When I moved to Korea, I thought that I wouldn't survive it. I had an odd little apartment in a strange neighbourhood that had more cockroaches than I could shake a fist at (and I did shake my fist at them... often). There were weird smells that took my breath away in a bad way and yummy smells that did the same thing in a good way. But in Korea, I could get by quite easily as a foreigner with just a few phrases of Korean that helped me shop or direct taxis.
When I moved to Oman, the need to learn the language was less immediate than in Korea as most everyone spoke some English and it was easy to be there. The strange smells were few and far between (unless you counted the smell of something dead in my kitchen drain when I first moved there... *shudder*) and the yummy smells were more prominent. It was hotter, bt dryer and simply, easy.

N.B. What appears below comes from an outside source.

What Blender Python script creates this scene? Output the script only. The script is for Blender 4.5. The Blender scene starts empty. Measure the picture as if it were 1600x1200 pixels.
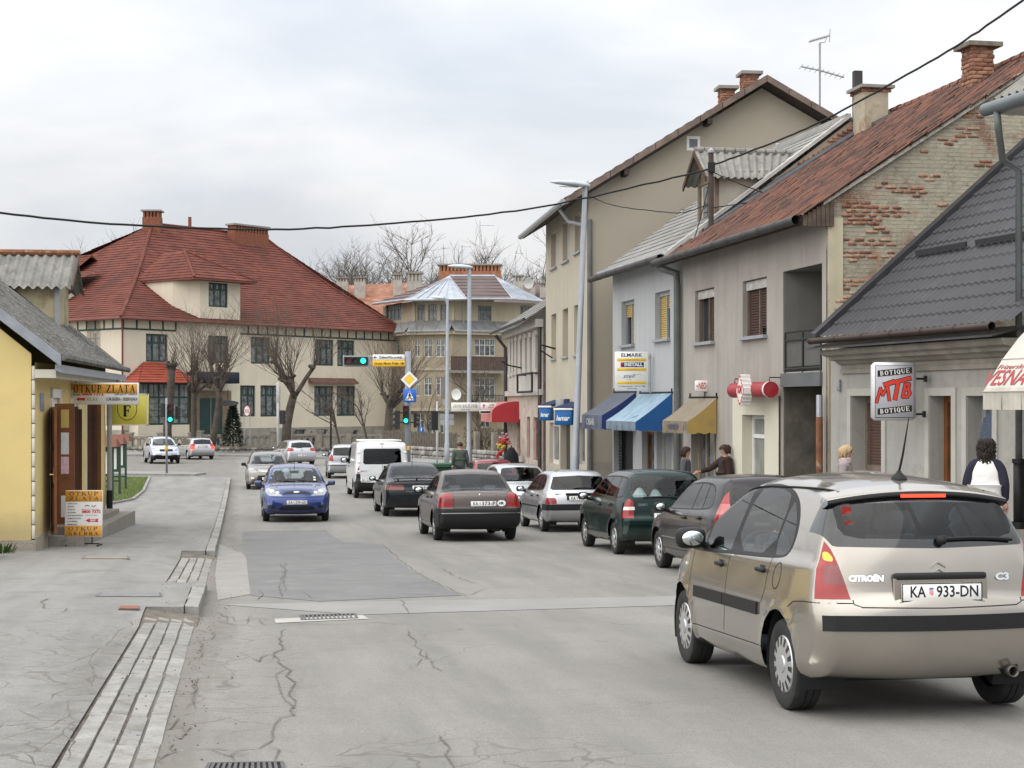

The move to the US might have the hardest for me of all. Sure, there were no real language barriers (unless you counted my Canuck pronunciation of several words) but there were many more cultural differences that were harder to swallow since I looked like I could belong, I spoke the language fluently and I was from just up north. But it was still fairly easy to get along for the most part.
Now, I've moved to Turkey. I adore the history and what I know of the culture and the food. I find it easy to like being here, but I MUST learn the language. I can already direct a taxi for the most part and can ask simple questions, but the need to be fluent here is much more immediate than any other place I've been. Less people speak English here and even though they are inclined to help you to the best of their ability, without shared communication, it is hard for them and disappointing for both. So for the first time that I've lived anywhere, I feel an urgency to be able to communicate well. This is good. It's a new challenge and pleasure in foreign living!